少数株主権は、株式比率に応じて会計帳簿の閲覧権、株主提案権、役員の解任請求権などを行える権利です。例えば取締役会設置会社では、議決権の1%以上または300個以上の株式を6か月間から保有している場合に株主提案権の行使が可能になります。(会社法:303条)
資本面での結びつきを構築する以上、経営権を行使できない資本参加企業でも、そこから発せられた意見は経営陣にとって無視できないものとなります。また資本参加の名目で援助を受け入れた結果、資本参加企業と他の株主が結託して株主提案権を行使する状況も起こり得るため、株式を保有する各社や個人の関係性にも注意が必要です。
シナジーがどのように見込めるか
資本参加の効果を倍増させるのがシナジー効果です。資本参加では、「売上シナジー」「研究開発シナジー」「コストシナジー」などの「事業シナジー」効果が期待できます。これらのシナジーが資本参加によりどのように得られるかも重要なポイントです。

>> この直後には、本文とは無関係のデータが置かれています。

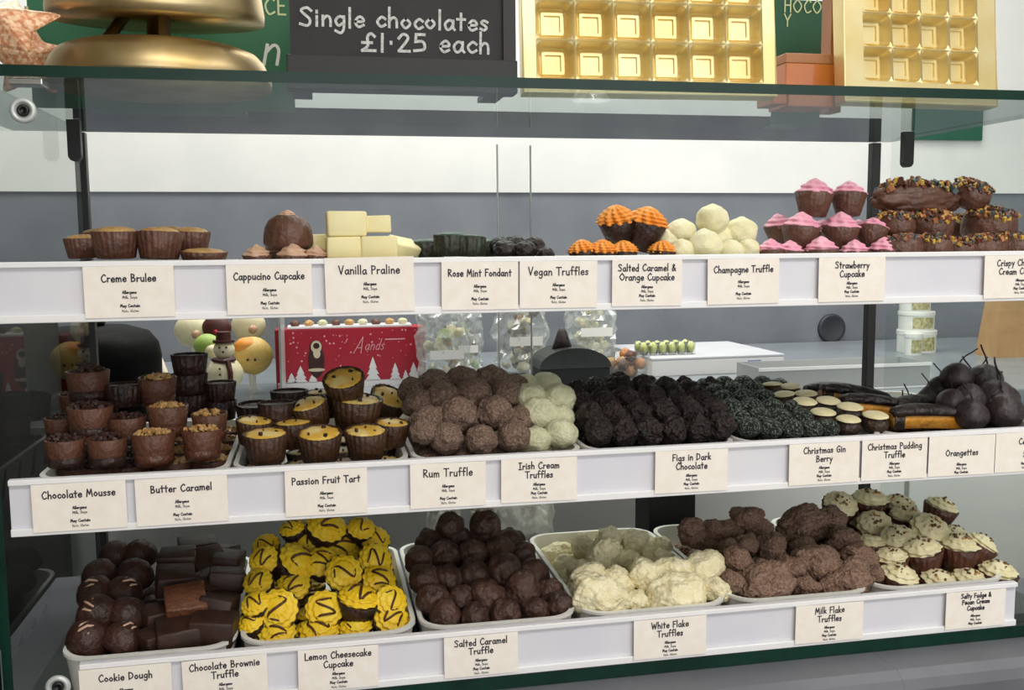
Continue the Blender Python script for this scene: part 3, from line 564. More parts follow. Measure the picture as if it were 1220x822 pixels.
heap({'crispy': 'milk chocolate cake with coloured crispy topping', 'slab': 'long milk chocolate slab with crumbled topping'}, 'crispy chocolate cakes', 'crispy tub', [
  ('front', .94, [(1073, 294, 50), (1110, 293, 50), (1142, 296, 44), (1172, 294, 52), (1206, 293, 52)]), ('second', .972, [(1067, 266, 48, None, 10, 0), (1108, 265, 56, None, 22, 0), (1180, 265, 62, None, 14, 0)]),
  ('third', 1.04, [(1145, 270, 50), (1215, 285, 50)]), ('topmost', .985, [(1092, 234, 120, 'slab', 0, 1, 2), (1158, 229, 48, 'crispy', 24, 8)])], 'crispy')

# ---------------------------------------------------------------- middle shelf
dm = {'mousse': 'chocolate mousse cup with dark curls', 'butter': 'caramel cup with chopped nuts', 'darkcup': 'plain dark chocolate cup'}
heap(dm, 'mousse and caramel cups', 'mousse tub', [
  ('front', .94, [(78, 535, 46, 'mousse', 0, 0), (128, 534, 47, 'mousse', 0, 0), (183, 531, 51, 'butter', 0, 0), (241, 526, 47, 'butter', 0, 0)]),
  ('second', .968, [(108, 498, 52, 'mousse', 0, 0), (200, 498, 48, 'butter', 0, 0), (250, 505, 42, 'butter', 3, 0), (152, 508, 44, 'mousse', 0, 0)]),
  ('third', 1.01, [(105, 455, 50, 'mousse', 0, 0), (188, 463, 44, 'butter', 4, 0), (72, 507, 36, 'mousse', 0, 0), (148, 470, 44, 'darkcup', 0, 0)]),
  ('fourth', 1.08, [(92, 480, 40, 'mousse', 0, 0), (225, 482, 44, 'darkcup', 0, 0), (263, 488, 38, 'darkcup', 0, 0), (120, 478, 44, 'darkcup', 0, 0)]),
  ('back', 1.085, [(225, 458, 44, 'darkcup', 0, 0), (262, 466, 38, 'darkcup', 0, 0)]), ('topmost back', 1.09, [(226, 434, 42, 'darkcup', 0, 0)])], 'butter')
under('mousse', (3, 4), -.244, -.175, .96, 1.16, F2, .04, 'chocolate mousse cup in the lower layer of its tub', 'mousse cups below')
under('butter', (2, 4), -.16, -.09, .955, 1.16, F2, .04, 'caramel cup in the lower layer of its tub', 'caramel cups below')
dp = {'passion': 'fluted dark tart with yellow filling', 'darkcup': 'plain dark cup'}
heap(dp, 'passion fruit tarts', 'passion fruit tub', [
  ('front', .94, [(317, 531, 54, None, 6, 0), (381, 530, 54, None, 12, 0), (436, 527, 52, None, 8, 0)]), ('second', .975, [(350, 516, 46), (467, 515, 42, None, 6, 4), (303, 513, 44)]),
  ('third', .995, [(371, 492, 46, None, 14, -14), (425, 492, 60, None, 6, 4), (330, 492, 44, 'darkcup', 0, 0)]), ('fourth', 1.06, [(304, 494, 44, 'darkcup', 4, 0), (345, 478, 44, 'darkcup', 0, 0), (460, 483, 48, None, 24, 24), (385, 480, 46, None, 0, 0)]),
  ('topmost', .995, [(411, 462, 50, None, 26, -8)])], 'passion')
under('passion', (4, 4), -.078, .08, .94, 1.16, F2, .036, 'fluted passion fruit tart in the lower layer of its tub', 'passion fruit tarts below')
heap('rum truffle dusted with pale sugar', 'rum truffles', 'rum tub', [
  ('front', .94, [(532, 522, 42), (573, 524, 40), (612, 519, 42), (505, 514, 34)]), ('second', .975, [(512, 502, 44), (546, 494, 48), (590, 492, 46), (622, 500, 40)]),
  ('third', 1.01, [(500, 482, 42), (528, 474, 44), (565, 470, 46), (604, 470, 42)]), ('back', 1.06, [(492, 466, 38), (518, 458, 42), (550, 455, 42), (585, 454, 42), (612, 462, 38)])], 'rum')
heap('pale Irish cream truffle', 'Irish cream truffles', 'Irish cream heap', [
  ('front', .945, [(640, 524, 36), (668, 516, 40)]), ('second', .975, [(643, 494, 46), (667, 498, 36)]), ('third', 1.0, [(664, 476, 44), (632, 474, 40)]), ('back', 1.07, [(625, 462, 38), (650, 460, 38)])], 'irish')
under('rum', (3, 5), .09, .195, .94, 1.17, F2, .036, 'rum truffle in the lower layer of its tub', 'rum truffles below')
under('irish', (1, 5), .2, .245, .94, 1.17, F2, .036, 'Irish cream truffle in the lower layer of its tub', 'Irish cream truffles below')
heap('dark chocolate coated fig', 'dark chocolate figs', 'fig tub', [
  ('front', .94, [(714, 514, 36), (743, 515, 36), (772, 514, 36), (801, 513, 36), (830, 511, 36), (858, 508, 36)]),
  ('second', .97, [(703, 498, 36), (730, 498, 36), (760, 496, 38), (790, 495, 38), (820, 494, 38), (850, 492, 36)]),
  ('third', 1.01, [(690, 482, 34), (716, 481, 36), (744, 478, 36), (774, 477, 38), (803, 478, 36), (832, 478, 34), (866, 492, 28)]),
  ('fourth', 1.06, [(688, 470, 32), (710, 468, 33), (738, 466, 34), (766, 465, 34), (794, 466, 34), (820, 468, 30)]), ('back', 1.1, [(707, 464, 28), (736, 459, 32), (770, 462, 30), (815, 462, 26), (847, 462, 26)])], 'fig')
under('fig', (4, 5), .276, .411, .945, 1.16, F2, .036, 'dark chocolate coated fig in the lower layer of its tub', 'dark chocolate figs below')
dg = {'gin': 'dark berry truffle with green sprinkles', 'pud': 'pudding truffle with cream icing cap'}
heap(dg, 'berry and pudding truffles', 'berry tub', [
  ('front', .94, [(893, 509, 28), (918, 511, 28), (943, 512, 28), (966, 512, 27), (1010, 508, 30, 'pud', 8, 0), (1042, 504, 32, 'pud', 8, 0), (987, 511, 26)]),
  ('second', .965, [(880, 499, 28), (905, 498, 28), (930, 499, 28), (955, 499, 28), (980, 500, 31, 'pud', 8, 0), (1012, 494, 32, 'pud', 8, 0)]),
  ('third', .995, [(870, 487, 28), (895, 486, 28), (920, 487, 28), (945, 488, 26), (958, 487, 30, 'pud', 10, 0), (986, 486, 30, 'pud', 10, 0)]),
  ('fourth', 1.03, [(862, 476, 27), (886, 475, 27), (910, 475, 27), (934, 478, 28, 'pud'), (960, 477, 28, 'pud')]),
  ('fifth', 1.07, [(852, 468, 25), (875, 466, 26), (898, 465, 26), (920, 466, 26, 'pud'), (942, 468, 26, 'pud')]), ('back', 1.12, [(840, 461, 24), (863, 459, 25), (886, 458, 25), (908, 458, 24), (928, 461, 24)])], 'gin')
under('gin', (4, 6), .435, .56, .935, 1.17, F2, .029, 'dark berry truffle in the lower layer of its tub', 'berry truffles below')
heap('orange peel slice half dipped in chocolate', 'orangettes', 'orangette tub', [
  ('front', .955, [(1104, 497, 88, None, 8, 2, -4)]), ('second', 1.0, [(1042, 484, 84, None, 4, 6, -10), (1098, 484, 80, None, 4, 0, 12)]), ('third', 1.04, [(1020, 474, 90, None, 6, 10, -6)]), ('back', 1.1, [(990, 467, 70, None, 4, 2, 6)])], 'orangette')
under('orangette', (1, 5), .605, .69, .95, 1.15, F2, .085, 'orange peel slice in the lower layer of its tub', 'orangettes below', (0, 0, 8))
heap('dark chocolate cherry with stem', 'chocolate cherries', 'cherry heap', [
  ('front', .945, [(1157, 494, 40), (1196, 490, 46)]), ('second', .97, [(1134, 480, 36), (1154, 477, 42), (1186, 474, 46), (1216, 476, 42)]), ('third', 1.02, [(1108, 474, 30), (1120, 463, 32), (1165, 462, 38), (1205, 463, 40)]), ('topmost', 1.0, [(1140, 450, 38, None, 0, 8, 0), (1184, 453, 42, None, 0, 10, 0)])], 'cherry')
under('cherry', (2, 5), .7, .778, .94, 1.15, F2, .036, 'dark chocolate cherry in the lower layer of its tub', 'chocolate cherries below')

# ---------------------------------------------------------------- bottom shelf
dd = {'dough': 'dark cookie dough dome with pale drizzle', 'plaindome': 'plain dark cookie dough dome', 'brownie': 'dark brownie block', 'milkbrownie': 'milk brown block with caramel layer'}
heap(dd, 'cookie dough domes and brownie blocks', 'dough tub', [
  ('front', .938, [(104, 757, 54, 'dough', 26, -14, 30), (149, 756, 48, 'dough', 26, 8, 60), (215, 757, 54, 'brownie', 6, 0, 10), (255, 748, 50, 'brownie', 4, 6, -8), (186, 762, 40, 'brownie', 8, 0, 40)]),
  ('second', .97, [(112, 728, 52, 'dough', 34, -22), (150, 728, 50, 'plaindome', 20, 0), (222, 722, 48, 'milkbrownie', 30, -4, 8), (262, 722, 44, 'brownie', 10, 10, 80), (190, 735, 40, 'brownie', 8, 4, 30)]),
  ('third', 1.01, [(112, 702, 46, 'dough', 24, -10), (150, 703, 48, 'dough', 30, 10, 40), (210, 692, 44, 'brownie', 12, 6, 10), (248, 700, 44, 'brownie', 20, 0, 60), (270, 690, 40, 'brownie', 0, 8, 5)]),
  ('fourth', 1.05, [(118, 680, 42, 'plaindome', 26, 0), (160, 680, 46, 'plaindome', 20, 8), (212, 668, 42, 'brownie', 10, 0, 0), (248, 672, 42, 'brownie', 30, 0, 30), (272, 670, 36, 'brownie', 10, 0, 80)]),
  ('back', 1.1, [(137, 657, 40, 'plaindome', 16, 0), (166, 656, 42, 'plaindome', 16, 0), (236, 655, 42, 'brownie', 6, 0, 10), (265, 660, 34, 'brownie', 0, 8, 60)])], 'dough')
under('plaindome', (2, 5), -.235, -.17, .94, 1.16, F3, .042, 'dark cookie dough dome in the lower layer of its tub', 'cookie dough domes below')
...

資本参加で関係を強めることにより、技術やノウハウなどお互いの事業を補完し合えるようになると、企業の生産力向上につなげられます。
ただし、資本参加に想定していたほどのシナジー効果が両企業で得られない場合もあります。シナジー効果を発揮するためには、互いにどんな強みがあるのか、また不足する要素はなにかという点をよく把握しなければなりません。
そして、相手企業の社風や債務などの情報から自社とのシナジー効果が期待できる企業かどうかを事前によく調査することが大切です。事業内容の噛み合った関係が築ける企業を選び、さらに万が一のリスクを避けるためにも詳細に取り決めを設けておくことで、目的に沿った高いシナジー効果が見込めます。
相手側と長期的に良好な関係を保てるか
資本参加は経営戦略として有効な手法のひとつですが、永続的なものではありません。健全な投資目的による資本参加が成立している状況でも、両企業に強制力が働くことはないため、契約満了時に更新を拒否されれば資金提供が打ち切られることもあります。

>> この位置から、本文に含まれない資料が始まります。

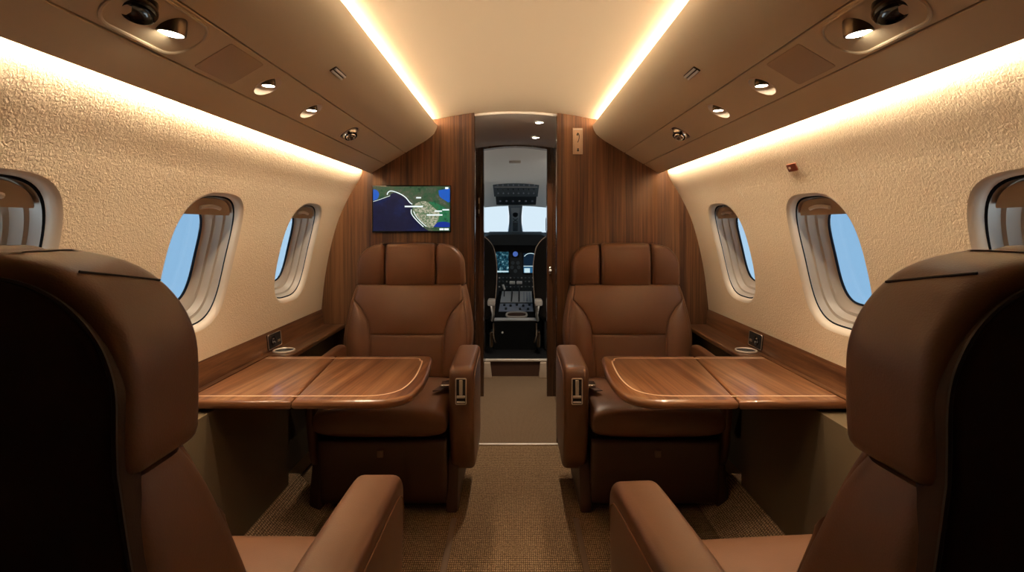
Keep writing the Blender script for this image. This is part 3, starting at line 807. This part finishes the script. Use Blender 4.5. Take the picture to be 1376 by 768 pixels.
# ------------------------------------------------------------------ bulkhead fittings
def bx(px, py, Y=YB): return ((px - 692) * Y / 700, 1.2 + (304 - py) * Y / 700)
x0, z1 = bx(501, 249); x1, z0 = bx(606.5, 312)
yt = YB - .002
root = empty('wall_screen', ((x0 + x1) / 2, YB, z0), 'flat screen showing a satellite map, mounted on the left wooden bulkhead', 'screen')
mb = MB(); mb.box((x0, YB - .018, z0), (x1, YB - .0005, z1), .003); mb.build('bezel', M['black_gloss'], root)
sx0, sx1, sz0, sz1 = x0 + .007, x1 - .006, z0 + .008, z1 - .007
def sp_(px, py, d): # map zoomed coordinates on to the screen
    u = (px - 172) / (955 - 172); v = (py - 158) / (628 - 158)
    u = min(max(u, 0), 1); v = min(max(v, 0), 1)
    return (sx0 + u * (sx1 - sx0), YB - .0183 - d, sz1 - v * (sz1 - sz0))
def flat(pts, d, name, mat):
    m = MB(); a = [sp_(x, y, d) for x, y in pts]; b = [sp_(x, y, d - .0004) for x, y in pts]
    m.loft([b, a]); return m.build(name, mat, root, smooth=False)
flat([(172, 158), (955, 158), (955, 628), (172, 628)], .0006, 'display', M['tv_land'])
sm = lambda pts, n=5: [(v.x, v.y) for v in spline([Vector((a, b, 0)) for a, b in pts], n)]
coast = sm([(172, 320), (240, 297), (330, 262), (362, 232), (400, 228), (460, 252), (510, 292), (556, 340), (572, 380), (562, 430), (588, 480), (640, 532), (690, 590), (740, 628)])
flat(coast + [(172, 628)], .0012, 'map_ocean', M['tv_ocean'])
flat(sm([(172, 190), (205, 195), (232, 235), (215, 290), (172, 305)]), .0016, 'map_water', M['tv_blue'])
flat(sm([(840, 200), (890, 190), (955, 185), (955, 320), (900, 300), (850, 260), (840, 200)]), .0016, 'map_water', M['tv_blue'])
flat(sm([(800, 570), (830, 540), (890, 530), (955, 545), (955, 585), (800, 585), (800, 570)]), .0020, 'map_water', M['tv_navy'])
flat(sm([(690, 330), (780, 320), (880, 370), (955, 420), (955, 560), (840, 540), (740, 430), (690, 330)]), .0014, 'map_forest', M['tv_green'])
flat(sm([(590, 350), (650, 320), (720, 320), (800, 390), (850, 450), (800, 580), (720, 585), (650, 530), (600, 470), (580, 420), (590, 350)]), .0018, 'map_city', M['tv_city'])
def ribbon(pts, w, name):
    p = sm(pts, 6); l, r = [], []
    for i, q in enumerate(p):
        a = Vector(p[max(i - 1, 0)]); b = Vector(p[min(i + 1, len(p) - 1)]); t = (b - a).normalized(); nn = Vector((-t.y, t.x)) * w
        l.append((q[0] - nn.x, q[1] - nn.y)); r.append((q[0] + nn.x, q[1] + nn.y))
    m = MB()
    m.loft([[sp_(*l[i], .0024), sp_(*r[i], .0024), sp_(*r[i], .0014), sp_(*l[i], .0014)] for i in range(len(p))]); m.build(name, M['tv_white'], root, smooth=False)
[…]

打ち切りになった場合、資本参加を受けた企業が株式を買い戻すか、資金が不十分ならば第三者に株式を転売するといった対応に迫られます。問題の発生を防ぐためにも、事前に契約終了時の処理方法を明確に定めておく必要があります。
資本参加の打ち切りを防ぐためにも、相手企業とは友好関係を構築して関係性を長く維持することが大切です。資本参加を受ける際には、関係保持のために無理な努力を行う必要のない、良好な関係を築ける企業を選びましょう。
終わりに
資本参加を持ちかけられた際には、資本参加を行う企業の出資比率やシナジー効果が得られるかといったポイントに注意する必要があります。資本による結びつきを通じて強固な関係性を構築できる一方で、結託による議決権の行使や打ち切りによるリスクもあるため、慎重に相手を選びましょう。